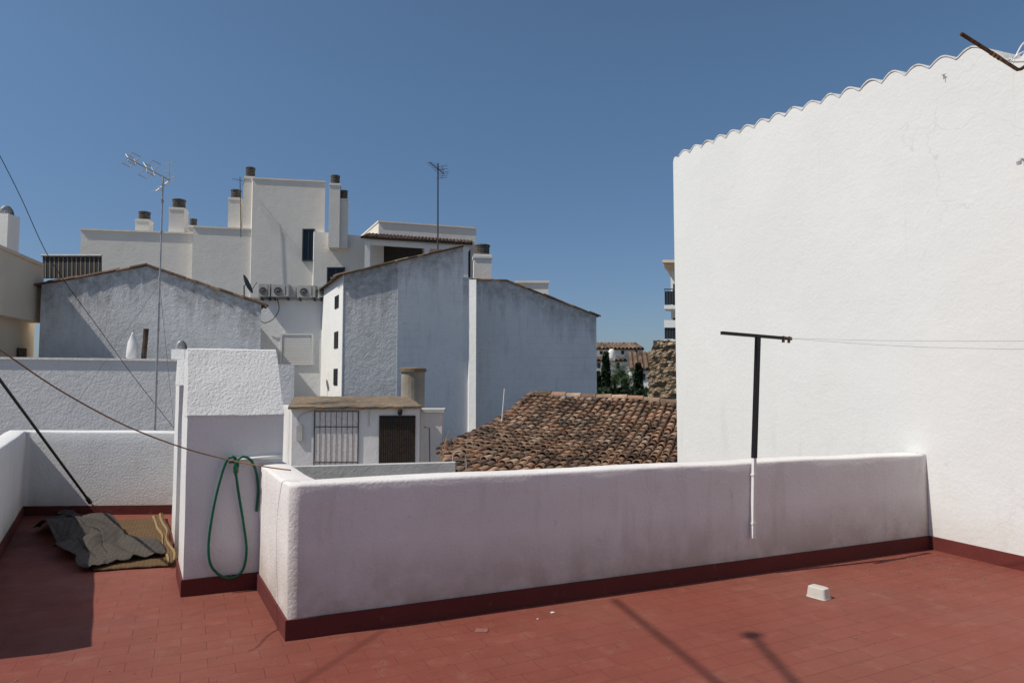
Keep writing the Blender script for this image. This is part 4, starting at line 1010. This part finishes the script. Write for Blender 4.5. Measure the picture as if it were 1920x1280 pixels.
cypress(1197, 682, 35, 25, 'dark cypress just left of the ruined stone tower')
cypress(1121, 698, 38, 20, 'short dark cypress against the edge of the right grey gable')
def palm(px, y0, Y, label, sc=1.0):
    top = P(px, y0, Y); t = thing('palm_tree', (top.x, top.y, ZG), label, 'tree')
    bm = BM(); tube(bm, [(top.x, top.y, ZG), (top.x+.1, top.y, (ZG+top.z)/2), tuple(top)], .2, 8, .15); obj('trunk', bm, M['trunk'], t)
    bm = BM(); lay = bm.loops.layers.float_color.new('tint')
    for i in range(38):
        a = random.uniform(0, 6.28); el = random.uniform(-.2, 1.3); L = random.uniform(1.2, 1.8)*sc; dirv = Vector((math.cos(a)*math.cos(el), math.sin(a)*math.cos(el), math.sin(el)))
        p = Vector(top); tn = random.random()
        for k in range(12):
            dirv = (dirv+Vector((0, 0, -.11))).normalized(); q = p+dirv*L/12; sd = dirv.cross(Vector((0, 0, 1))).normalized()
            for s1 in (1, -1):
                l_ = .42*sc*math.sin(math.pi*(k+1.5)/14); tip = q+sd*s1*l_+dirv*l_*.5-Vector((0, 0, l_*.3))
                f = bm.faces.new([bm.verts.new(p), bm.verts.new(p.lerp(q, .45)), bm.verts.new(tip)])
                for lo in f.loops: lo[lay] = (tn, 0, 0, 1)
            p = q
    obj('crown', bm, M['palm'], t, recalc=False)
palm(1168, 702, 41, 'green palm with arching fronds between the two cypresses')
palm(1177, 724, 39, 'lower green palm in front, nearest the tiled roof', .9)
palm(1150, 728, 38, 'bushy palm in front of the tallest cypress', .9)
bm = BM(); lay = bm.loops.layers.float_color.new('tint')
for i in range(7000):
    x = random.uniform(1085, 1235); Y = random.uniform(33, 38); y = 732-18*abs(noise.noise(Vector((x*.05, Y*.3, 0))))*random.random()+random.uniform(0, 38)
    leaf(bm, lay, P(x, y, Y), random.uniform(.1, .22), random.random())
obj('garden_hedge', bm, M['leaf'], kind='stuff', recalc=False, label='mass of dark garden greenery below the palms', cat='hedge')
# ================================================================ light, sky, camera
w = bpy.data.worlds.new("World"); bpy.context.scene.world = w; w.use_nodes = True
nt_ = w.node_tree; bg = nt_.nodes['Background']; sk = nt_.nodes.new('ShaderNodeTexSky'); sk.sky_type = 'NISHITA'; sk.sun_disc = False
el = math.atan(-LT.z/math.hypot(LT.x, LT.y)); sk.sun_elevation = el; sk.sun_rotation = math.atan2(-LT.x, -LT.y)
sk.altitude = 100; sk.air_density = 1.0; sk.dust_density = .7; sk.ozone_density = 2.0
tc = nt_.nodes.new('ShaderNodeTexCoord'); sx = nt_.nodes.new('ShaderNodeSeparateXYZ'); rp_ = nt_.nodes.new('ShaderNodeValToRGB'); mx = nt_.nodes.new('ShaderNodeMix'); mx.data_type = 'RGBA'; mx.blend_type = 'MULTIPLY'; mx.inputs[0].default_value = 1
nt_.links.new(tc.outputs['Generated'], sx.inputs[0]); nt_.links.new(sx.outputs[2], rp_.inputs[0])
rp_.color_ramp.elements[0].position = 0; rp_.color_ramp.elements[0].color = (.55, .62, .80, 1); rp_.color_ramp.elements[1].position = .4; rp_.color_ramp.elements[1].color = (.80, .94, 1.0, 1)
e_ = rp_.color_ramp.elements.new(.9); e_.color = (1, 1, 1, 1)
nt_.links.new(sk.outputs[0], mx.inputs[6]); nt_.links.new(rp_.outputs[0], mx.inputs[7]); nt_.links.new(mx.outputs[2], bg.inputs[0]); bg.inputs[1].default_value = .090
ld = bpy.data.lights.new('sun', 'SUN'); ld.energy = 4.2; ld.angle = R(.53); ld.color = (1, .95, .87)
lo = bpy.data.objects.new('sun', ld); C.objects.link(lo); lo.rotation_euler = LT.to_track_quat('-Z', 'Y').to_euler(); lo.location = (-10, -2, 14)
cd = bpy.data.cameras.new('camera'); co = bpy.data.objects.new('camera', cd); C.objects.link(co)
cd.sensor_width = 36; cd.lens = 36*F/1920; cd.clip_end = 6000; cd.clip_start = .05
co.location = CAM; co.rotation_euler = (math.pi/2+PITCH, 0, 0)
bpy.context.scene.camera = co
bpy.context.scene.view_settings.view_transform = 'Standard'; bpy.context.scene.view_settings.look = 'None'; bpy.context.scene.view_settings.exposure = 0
************
**What to do**
Would you set down the listing exactly, omitting pictures?

**Exercise output**
Keep writing the Blender script for this image. This is part 4, starting at line 1010. This part finishes the script. Write for Blender 4.5. Measure the picture as if it were 1920x1280 pixels.
cypress(1197, 682, 35, 25, 'dark cypress just left of the ruined stone tower')
cypress(1121, 698, 38, 20, 'short dark cypress against the edge of the right grey gable')
def palm(px, y0, Y, label, sc=1.0):
    top = P(px, y0, Y); t = thing('palm_tree', (top.x, top.y, ZG), label, 'tree')
    bm = BM(); tube(bm, [(top.x, top.y, ZG), (top.x+.1, top.y, (ZG+top.z)/2), tuple(top)], .2, 8, .15); obj('trunk', bm, M['trunk'], t)
    bm = BM(); lay = bm.loops.layers.float_color.new('tint')
    for i in range(38):
        a = random.uniform(0, 6.28); el = random.uniform(-.2, 1.3); L = random.uniform(1.2, 1.8)*sc; dirv = Vector((math.cos(a)*math.cos(el), math.sin(a)*math.cos(el), math.sin(el)))
        p = Vector(top); tn = random.random()
        for k in range(12):
            dirv = (dirv+Vector((0, 0, -.11))).normalized(); q = p+dirv*L/12; sd = dirv.cross(Vector((0, 0, 1))).normalized()
            for s1 in (1, -1):
                l_ = .42*sc*math.sin(math.pi*(k+1.5)/14); tip = q+sd*s1*l_+dirv*l_*.5-Vector((0, 0, l_*.3))
                f = bm.faces.new([bm.verts.new(p), bm.verts.new(p.lerp(q, .45)), bm.verts.new(tip)])
                for lo in f.loops: lo[lay] = (tn, 0, 0, 1)
            p = q
    obj('crown', bm, M['palm'], t, recalc=False)
palm(1168, 702, 41, 'green palm with arching fronds between the two cypresses')
palm(1177, 724, 39, 'lower green palm in front, nearest the tiled roof', .9)
palm(1150, 728, 38, 'bushy palm in front of the tallest cypress', .9)
bm = BM(); lay = bm.loops.layers.float_color.new('tint')
for i in range(7000):
    x = random.uniform(1085, 1235); Y = random.uniform(33, 38); y = 732-18*abs(noise.noise(Vector((x*.05, Y*.3, 0))))*random.random()+random.uniform(0, 38)
    leaf(bm, lay, P(x, y, Y), random.uniform(.1, .22), random.random())
obj('garden_hedge', bm, M['leaf'], kind='stuff', recalc=False, label='mass of dark garden greenery below the palms', cat='hedge')
# ================================================================ light, sky, camera
w = bpy.data.worlds.new("World"); bpy.context.scene.world = w; w.use_nodes = True
nt_ = w.node_tree; bg = nt_.nodes['Background']; sk = nt_.nodes.new('ShaderNodeTexSky'); sk.sky_type = 'NISHITA'; sk.sun_disc = False
el = math.atan(-LT.z/math.hypot(LT.x, LT.y)); sk.sun_elevation = el; sk.sun_rotation = math.atan2(-LT.x, -LT.y)
sk.altitude = 100; sk.air_density = 1.0; sk.dust_density = .7; sk.ozone_density = 2.0
tc = nt_.nodes.new('ShaderNodeTexCoord'); sx = nt_.nodes.new('ShaderNodeSeparateXYZ'); rp_ = nt_.nodes.new('ShaderNodeValToRGB'); mx = nt_.nodes.new('ShaderNodeMix'); mx.data_type = 'RGBA'; mx.blend_type = 'MULTIPLY'; mx.inputs[0].default_value = 1
nt_.links.new(tc.outputs['Generated'], sx.inputs[0]); nt_.links.new(sx.outputs[2], rp_.inputs[0])
rp_.color_ramp.elements[0].position = 0; rp_.color_ramp.elements[0].color = (.55, .62, .80, 1); rp_.color_ramp.elements[1].position = .4; rp_.color_ramp.elements[1].color = (.80, .94, 1.0, 1)
e_ = rp_.color_ramp.elements.new(.9); e_.color = (1, 1, 1, 1)
nt_.links.new(sk.outputs[0], mx.inputs[6]); nt_.links.new(rp_.outputs[0], mx.inputs[7]); nt_.links.new(mx.outputs[2], bg.inputs[0]); bg.inputs[1].default_value = .090
ld = bpy.data.lights.new('sun', 'SUN'); ld.energy = 4.2; ld.angle = R(.53); ld.color = (1, .95, .87)
lo = bpy.data.objects.new('sun', ld); C.objects.link(lo); lo.rotation_euler = LT.to_track_quat('-Z', 'Y').to_euler(); lo.location = (-10, -2, 14)
cd = bpy.data.cameras.new('camera'); co = bpy.data.objects.new('camera', cd); C.objects.link(co)
cd.sensor_width = 36; cd.lens = 36*F/1920; cd.clip_end = 6000; cd.clip_start = .05
co.location = CAM; co.rotation_euler = (math.pi/2+PITCH, 0, 0)
bpy.context.scene.camera = co
bpy.context.scene.view_settings.view_transform = 'Standard'; bpy.context.scene.view_settings.look = 'None'; bpy.context.scene.view_settings.exposure = 0